LAKE CITY, Fla. - Authorities briefly reopened two highways crossing north Florida into Georgia yesterday before dense wildfire smoke forced them to again halt traffic, while hundreds of Florida residents waited to return to their threatened homes.

Officials said the wildfire that had raced through the Okefenokee Swamp in southeast Georgia and into Florida had charred more than 233,700 acres - or about 365 square miles - since it was started by lightning a week ago.

Authorities reopened 90 miles of Interstates 75 and 10 for a couple of hours yesterday morning after wind helped push the heavy smoke away from the highways. But they were later forced to close 35 miles of I-75 from the Florida-Georgia state line to Lake City, Fla., as well as a 40-mile stretch of I-10 in Florida, from Live Oak to Sanderson.

A 15-mile stretch of I-75 from Valdosta, Ga., to the Florida state line remained open yesterday.

About 570 residents were not being allowed to return to 150 homes evacuated between I-10 and the Florida-Georgia state line.

The fire started May 5 in the middle of the Okefenokee National Wildlife Refuge. It took just six days to grow larger than another wildfire that has burned nearly 121,000 acres of Georgia forest and swampland over more than three weeks. The small fire was started by a tree falling on a power line.

Haze from the fires has traveled as far south as the Miami area, about 340 miles away.

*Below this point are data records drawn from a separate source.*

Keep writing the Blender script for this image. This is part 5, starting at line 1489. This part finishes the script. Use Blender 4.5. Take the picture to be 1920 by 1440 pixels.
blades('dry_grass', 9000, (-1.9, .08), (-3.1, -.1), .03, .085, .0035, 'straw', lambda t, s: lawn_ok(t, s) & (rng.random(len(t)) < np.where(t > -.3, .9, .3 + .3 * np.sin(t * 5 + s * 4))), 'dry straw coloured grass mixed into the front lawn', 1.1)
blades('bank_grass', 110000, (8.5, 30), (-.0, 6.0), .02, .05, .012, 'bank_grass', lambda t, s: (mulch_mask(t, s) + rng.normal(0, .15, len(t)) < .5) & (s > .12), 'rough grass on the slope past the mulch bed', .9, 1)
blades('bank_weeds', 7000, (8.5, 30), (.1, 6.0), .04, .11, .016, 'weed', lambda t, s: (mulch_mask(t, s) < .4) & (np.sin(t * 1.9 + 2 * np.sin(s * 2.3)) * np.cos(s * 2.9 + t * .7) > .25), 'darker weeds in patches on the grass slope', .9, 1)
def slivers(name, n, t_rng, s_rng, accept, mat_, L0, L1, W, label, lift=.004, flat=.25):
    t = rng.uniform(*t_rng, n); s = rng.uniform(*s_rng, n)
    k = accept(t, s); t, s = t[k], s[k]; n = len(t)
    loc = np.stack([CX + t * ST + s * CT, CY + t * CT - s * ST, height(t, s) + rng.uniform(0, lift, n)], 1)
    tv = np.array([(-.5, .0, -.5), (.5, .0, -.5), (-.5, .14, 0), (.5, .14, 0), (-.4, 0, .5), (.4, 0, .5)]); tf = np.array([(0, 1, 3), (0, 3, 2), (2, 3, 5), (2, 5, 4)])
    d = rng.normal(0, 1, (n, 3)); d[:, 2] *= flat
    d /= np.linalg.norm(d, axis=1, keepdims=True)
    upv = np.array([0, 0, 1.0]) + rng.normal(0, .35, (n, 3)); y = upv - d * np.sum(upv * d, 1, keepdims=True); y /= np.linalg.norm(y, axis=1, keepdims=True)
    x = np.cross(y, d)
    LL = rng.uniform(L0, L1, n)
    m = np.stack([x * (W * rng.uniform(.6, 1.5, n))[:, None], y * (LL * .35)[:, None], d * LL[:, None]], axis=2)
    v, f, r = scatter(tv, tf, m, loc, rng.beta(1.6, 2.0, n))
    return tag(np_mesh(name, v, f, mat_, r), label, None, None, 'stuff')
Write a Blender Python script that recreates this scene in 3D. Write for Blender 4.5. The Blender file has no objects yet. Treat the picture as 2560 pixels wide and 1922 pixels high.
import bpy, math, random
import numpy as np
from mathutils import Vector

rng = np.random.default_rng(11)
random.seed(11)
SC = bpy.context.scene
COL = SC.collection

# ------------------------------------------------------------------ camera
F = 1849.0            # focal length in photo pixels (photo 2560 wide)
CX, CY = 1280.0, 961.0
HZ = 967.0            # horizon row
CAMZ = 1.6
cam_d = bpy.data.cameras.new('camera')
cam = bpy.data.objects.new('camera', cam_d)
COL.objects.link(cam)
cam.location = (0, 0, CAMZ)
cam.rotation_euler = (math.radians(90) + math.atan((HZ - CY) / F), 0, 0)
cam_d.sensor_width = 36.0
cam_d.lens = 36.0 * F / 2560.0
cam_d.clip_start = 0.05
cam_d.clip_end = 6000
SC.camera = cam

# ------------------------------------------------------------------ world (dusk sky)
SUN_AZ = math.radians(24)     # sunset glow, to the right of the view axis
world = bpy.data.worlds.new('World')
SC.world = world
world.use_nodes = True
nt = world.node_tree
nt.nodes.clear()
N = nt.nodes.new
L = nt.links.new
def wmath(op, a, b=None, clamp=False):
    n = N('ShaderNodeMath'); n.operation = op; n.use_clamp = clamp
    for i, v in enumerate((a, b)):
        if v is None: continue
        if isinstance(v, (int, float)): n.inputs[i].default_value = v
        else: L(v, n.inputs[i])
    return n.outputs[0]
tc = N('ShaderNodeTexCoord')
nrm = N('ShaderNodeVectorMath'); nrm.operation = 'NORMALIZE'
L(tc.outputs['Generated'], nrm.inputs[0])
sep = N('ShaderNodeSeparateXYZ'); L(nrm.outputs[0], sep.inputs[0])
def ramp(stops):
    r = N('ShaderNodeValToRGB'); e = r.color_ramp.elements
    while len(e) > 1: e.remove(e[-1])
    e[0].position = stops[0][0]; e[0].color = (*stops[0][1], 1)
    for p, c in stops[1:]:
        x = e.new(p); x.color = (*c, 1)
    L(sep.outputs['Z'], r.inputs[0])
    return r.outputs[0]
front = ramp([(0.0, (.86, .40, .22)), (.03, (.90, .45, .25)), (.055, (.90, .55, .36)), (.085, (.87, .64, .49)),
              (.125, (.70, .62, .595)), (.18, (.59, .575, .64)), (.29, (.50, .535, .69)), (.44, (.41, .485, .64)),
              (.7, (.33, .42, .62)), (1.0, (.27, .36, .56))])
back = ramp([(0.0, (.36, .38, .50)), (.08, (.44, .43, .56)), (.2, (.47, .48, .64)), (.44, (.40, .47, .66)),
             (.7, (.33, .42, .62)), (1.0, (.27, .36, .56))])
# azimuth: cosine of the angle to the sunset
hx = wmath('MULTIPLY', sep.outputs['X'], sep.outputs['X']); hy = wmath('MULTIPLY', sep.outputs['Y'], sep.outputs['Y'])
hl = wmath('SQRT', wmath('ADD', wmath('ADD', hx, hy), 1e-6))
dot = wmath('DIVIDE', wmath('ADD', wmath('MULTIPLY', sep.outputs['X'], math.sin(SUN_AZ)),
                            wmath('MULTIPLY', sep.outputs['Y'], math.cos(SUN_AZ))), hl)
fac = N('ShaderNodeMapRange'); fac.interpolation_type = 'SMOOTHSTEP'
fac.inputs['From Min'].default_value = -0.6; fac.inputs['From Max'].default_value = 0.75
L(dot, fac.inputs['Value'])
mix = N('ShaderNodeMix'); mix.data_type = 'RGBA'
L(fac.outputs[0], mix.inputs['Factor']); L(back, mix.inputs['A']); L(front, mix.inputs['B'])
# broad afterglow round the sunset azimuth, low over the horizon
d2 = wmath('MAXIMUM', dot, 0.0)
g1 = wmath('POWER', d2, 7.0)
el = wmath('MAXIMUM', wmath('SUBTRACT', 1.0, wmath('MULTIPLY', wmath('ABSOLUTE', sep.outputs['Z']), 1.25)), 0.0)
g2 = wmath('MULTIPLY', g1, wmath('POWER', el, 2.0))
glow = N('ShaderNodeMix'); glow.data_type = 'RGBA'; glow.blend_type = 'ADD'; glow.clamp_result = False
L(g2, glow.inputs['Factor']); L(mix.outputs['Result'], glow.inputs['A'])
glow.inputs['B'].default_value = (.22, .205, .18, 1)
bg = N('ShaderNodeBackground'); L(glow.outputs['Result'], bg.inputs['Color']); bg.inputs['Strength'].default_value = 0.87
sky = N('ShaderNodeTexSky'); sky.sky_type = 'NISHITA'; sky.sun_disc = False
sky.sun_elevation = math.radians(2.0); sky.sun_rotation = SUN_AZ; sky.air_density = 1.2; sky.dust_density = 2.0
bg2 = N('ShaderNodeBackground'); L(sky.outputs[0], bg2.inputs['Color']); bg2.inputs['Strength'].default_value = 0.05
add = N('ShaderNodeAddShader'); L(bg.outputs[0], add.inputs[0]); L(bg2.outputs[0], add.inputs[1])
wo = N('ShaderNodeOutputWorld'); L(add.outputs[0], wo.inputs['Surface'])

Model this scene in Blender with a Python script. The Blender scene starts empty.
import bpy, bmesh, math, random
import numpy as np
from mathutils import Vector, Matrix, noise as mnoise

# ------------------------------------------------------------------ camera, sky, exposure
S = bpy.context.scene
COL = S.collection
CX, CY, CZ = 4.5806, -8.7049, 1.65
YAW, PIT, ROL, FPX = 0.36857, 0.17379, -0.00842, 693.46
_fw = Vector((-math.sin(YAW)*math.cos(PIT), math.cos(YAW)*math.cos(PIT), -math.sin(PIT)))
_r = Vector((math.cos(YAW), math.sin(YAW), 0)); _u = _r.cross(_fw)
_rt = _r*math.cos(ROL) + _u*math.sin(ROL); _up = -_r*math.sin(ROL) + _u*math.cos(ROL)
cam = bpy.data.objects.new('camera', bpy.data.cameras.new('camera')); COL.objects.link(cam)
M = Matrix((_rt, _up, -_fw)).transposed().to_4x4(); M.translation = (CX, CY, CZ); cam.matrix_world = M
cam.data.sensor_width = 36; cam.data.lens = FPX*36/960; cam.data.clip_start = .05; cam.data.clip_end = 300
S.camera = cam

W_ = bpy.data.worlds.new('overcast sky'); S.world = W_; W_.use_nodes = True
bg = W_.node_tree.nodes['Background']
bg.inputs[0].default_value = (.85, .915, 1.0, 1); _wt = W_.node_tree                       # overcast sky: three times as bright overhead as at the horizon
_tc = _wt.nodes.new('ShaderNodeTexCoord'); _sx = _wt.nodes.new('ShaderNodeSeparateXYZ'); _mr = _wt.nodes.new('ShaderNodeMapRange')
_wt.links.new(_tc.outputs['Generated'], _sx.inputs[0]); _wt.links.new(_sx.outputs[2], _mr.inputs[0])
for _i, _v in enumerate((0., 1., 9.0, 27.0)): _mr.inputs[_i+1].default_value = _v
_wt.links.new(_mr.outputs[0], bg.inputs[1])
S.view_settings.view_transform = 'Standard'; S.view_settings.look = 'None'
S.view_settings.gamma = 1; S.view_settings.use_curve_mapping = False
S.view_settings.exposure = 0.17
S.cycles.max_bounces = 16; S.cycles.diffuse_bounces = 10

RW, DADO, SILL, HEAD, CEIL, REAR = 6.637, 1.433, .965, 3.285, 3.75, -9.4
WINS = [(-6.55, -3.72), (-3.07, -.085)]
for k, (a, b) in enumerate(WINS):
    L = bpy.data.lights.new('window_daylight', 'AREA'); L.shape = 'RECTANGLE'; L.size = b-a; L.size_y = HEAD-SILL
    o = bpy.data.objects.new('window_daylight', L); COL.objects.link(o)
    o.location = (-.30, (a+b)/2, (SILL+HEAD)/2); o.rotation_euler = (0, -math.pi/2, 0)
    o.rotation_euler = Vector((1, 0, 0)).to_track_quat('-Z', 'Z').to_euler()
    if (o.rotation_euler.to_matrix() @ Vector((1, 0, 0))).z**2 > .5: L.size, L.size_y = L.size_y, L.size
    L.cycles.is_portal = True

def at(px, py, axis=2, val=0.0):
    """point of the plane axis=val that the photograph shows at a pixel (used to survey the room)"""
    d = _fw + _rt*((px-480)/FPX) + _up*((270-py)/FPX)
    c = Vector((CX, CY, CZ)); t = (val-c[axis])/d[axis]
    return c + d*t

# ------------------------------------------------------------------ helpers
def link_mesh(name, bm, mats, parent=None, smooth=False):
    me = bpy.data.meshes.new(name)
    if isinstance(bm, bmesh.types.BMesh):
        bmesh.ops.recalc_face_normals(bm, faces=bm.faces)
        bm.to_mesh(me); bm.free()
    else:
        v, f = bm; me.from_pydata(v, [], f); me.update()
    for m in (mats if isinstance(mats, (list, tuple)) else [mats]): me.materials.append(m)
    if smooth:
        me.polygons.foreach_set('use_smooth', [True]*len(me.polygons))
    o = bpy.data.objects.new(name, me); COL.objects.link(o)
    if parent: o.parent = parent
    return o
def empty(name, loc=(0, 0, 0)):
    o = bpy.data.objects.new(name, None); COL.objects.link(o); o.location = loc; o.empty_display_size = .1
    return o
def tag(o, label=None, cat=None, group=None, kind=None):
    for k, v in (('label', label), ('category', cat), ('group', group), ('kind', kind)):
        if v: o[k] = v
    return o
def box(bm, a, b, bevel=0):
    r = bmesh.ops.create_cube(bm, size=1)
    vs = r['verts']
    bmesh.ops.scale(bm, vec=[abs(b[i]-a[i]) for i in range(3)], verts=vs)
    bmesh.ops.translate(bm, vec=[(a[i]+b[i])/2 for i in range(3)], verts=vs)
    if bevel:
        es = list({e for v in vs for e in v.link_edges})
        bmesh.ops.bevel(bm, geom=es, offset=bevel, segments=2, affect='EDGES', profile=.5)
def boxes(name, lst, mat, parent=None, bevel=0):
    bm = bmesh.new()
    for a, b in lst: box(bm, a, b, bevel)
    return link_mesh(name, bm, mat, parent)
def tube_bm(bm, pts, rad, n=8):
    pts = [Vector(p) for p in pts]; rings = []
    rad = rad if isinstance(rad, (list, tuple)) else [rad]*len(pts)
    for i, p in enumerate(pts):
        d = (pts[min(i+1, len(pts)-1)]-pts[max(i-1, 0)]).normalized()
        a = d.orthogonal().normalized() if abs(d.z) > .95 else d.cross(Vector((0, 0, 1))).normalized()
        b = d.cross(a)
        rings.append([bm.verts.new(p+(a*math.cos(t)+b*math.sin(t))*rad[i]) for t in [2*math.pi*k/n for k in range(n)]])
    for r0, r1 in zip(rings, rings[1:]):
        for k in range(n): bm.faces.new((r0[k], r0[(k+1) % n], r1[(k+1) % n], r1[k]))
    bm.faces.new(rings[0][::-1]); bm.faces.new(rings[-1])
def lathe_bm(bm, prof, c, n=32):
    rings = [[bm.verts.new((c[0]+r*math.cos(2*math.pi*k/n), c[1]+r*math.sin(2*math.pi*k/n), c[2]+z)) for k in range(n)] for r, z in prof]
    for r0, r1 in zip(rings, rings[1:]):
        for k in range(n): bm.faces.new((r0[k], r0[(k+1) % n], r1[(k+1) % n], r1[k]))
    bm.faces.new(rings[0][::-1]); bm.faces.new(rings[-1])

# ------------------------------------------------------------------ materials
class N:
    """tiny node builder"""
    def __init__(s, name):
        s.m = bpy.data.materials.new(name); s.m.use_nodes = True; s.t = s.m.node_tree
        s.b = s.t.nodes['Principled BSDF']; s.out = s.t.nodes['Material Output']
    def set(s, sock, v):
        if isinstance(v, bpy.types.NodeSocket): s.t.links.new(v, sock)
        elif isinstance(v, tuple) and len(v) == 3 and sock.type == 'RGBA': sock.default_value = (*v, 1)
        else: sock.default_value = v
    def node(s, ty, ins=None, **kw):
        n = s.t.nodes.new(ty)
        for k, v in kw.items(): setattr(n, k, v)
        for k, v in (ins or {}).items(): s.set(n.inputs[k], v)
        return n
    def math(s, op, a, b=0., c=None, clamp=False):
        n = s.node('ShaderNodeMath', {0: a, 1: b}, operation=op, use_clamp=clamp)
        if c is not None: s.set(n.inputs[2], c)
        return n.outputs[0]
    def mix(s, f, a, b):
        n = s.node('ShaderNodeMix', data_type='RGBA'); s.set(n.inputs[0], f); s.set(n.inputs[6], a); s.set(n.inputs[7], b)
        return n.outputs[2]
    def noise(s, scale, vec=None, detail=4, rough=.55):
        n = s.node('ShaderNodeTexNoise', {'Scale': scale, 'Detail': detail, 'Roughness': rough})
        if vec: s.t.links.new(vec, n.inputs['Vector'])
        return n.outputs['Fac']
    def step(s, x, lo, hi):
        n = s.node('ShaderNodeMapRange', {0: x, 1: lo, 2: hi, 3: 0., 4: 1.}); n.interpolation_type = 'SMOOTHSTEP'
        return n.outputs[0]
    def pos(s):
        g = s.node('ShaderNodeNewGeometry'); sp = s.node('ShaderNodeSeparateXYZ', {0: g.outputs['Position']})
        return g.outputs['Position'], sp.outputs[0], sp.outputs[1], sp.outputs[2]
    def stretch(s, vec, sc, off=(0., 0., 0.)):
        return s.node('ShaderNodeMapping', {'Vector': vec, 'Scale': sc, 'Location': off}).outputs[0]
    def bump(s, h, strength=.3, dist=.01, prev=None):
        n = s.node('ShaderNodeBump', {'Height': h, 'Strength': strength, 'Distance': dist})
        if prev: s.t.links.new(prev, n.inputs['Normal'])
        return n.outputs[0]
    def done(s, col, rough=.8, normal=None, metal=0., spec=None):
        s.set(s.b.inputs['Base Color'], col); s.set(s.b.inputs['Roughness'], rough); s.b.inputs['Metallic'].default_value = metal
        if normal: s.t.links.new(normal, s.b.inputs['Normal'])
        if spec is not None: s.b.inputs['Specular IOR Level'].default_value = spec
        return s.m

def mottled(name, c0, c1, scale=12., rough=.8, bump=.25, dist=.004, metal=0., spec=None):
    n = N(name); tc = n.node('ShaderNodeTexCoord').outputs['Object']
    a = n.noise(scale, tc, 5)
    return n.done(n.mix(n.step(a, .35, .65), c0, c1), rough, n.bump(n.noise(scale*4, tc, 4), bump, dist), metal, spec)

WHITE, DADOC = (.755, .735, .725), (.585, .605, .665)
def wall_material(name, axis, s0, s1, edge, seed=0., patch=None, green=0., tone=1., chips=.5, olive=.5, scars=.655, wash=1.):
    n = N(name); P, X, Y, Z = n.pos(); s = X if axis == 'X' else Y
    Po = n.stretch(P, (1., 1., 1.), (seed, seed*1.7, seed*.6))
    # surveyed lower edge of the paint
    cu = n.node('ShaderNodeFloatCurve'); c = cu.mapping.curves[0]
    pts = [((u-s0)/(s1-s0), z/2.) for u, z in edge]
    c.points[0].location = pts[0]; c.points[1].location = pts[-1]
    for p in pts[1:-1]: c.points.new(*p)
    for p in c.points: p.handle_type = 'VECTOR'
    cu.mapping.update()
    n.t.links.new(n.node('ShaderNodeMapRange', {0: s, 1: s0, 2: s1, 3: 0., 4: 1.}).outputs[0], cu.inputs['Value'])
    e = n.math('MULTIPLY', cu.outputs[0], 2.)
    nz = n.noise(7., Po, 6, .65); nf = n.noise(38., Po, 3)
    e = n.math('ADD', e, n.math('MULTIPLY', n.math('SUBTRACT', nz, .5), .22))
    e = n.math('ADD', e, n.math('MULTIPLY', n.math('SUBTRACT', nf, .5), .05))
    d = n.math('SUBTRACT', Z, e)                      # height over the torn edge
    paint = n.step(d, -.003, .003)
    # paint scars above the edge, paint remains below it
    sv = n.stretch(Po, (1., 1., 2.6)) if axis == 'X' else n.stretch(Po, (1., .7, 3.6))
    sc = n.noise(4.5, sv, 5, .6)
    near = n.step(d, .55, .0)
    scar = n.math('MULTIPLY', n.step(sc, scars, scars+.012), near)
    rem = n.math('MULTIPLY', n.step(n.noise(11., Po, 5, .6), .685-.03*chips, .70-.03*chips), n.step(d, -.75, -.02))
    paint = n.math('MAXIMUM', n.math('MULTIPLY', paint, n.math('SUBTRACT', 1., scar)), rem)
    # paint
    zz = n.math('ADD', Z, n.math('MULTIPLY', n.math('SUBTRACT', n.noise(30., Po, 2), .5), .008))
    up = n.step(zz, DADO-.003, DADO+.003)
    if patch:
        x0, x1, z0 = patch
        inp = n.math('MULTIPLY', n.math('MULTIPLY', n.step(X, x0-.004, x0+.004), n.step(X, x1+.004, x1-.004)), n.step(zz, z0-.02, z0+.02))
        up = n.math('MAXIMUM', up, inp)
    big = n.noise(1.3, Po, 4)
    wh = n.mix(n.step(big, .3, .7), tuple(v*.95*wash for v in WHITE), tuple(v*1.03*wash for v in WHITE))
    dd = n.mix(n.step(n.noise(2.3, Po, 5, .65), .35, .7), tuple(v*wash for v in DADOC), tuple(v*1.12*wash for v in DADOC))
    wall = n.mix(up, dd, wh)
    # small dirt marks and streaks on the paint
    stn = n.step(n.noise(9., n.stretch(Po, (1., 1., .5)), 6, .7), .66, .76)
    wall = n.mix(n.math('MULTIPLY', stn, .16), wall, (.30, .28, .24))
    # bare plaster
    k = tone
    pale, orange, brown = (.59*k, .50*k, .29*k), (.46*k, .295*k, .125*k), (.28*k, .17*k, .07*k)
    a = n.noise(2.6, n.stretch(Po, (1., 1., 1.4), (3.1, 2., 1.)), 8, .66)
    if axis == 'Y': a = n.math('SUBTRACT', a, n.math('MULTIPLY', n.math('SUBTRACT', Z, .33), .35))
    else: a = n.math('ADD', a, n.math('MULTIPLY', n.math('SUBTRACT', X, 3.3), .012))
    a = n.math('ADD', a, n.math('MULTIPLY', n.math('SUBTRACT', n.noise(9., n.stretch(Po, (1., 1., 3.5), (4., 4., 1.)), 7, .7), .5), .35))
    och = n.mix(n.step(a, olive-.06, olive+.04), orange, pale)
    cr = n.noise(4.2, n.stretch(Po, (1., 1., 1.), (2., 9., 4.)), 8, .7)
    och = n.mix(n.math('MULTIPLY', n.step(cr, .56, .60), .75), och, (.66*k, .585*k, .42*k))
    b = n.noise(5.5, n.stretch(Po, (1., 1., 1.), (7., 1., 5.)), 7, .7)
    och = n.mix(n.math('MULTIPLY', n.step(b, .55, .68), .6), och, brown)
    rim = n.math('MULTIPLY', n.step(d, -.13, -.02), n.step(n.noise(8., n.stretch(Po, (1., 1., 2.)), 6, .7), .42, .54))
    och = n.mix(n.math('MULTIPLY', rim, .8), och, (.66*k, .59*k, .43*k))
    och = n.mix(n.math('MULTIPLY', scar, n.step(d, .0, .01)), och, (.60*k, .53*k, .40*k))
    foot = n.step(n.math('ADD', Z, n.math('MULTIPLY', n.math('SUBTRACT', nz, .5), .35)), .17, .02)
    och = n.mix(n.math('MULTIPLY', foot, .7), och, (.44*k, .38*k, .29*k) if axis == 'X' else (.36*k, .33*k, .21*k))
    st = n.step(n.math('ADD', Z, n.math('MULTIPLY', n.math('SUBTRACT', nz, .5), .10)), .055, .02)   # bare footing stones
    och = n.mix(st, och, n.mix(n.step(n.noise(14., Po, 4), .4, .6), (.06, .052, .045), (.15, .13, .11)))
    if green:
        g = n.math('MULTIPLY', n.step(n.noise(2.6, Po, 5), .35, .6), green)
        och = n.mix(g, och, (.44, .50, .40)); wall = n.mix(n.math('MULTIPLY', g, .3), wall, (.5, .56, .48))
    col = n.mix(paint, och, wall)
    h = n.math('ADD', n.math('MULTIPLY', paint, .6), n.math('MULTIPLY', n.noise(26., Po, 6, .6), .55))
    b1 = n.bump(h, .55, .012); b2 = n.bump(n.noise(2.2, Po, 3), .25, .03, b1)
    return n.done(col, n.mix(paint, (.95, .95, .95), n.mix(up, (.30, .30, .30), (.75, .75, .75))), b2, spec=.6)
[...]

Elsewhere, a blaze feeding on drought-stricken forest in northern Minnesota was only 15 percent contained as of yesterday.

The fire had closed about half of the 57-mile-long Gunflint Trail, a key route from Grand Marais into the Boundary Waters Canoe Area wilderness that is dotted with resorts and lake homes.

Officials said yesterday that the fire had destroyed 133 buildings, including 61 residences. They estimated the value of buildings lost at $3.7 million.

Off the coast of Southern California, continued cool weather yesterday helped firefighters on Santa Catalina Island maintain control of a blaze that had threatened the resort community of Avalon.

The 6.5-square-mile fire was 69 percent contained yesterday and was expected to be encircled by tomorrow evening, Los Angeles County Fire Inspector Scott Ross said.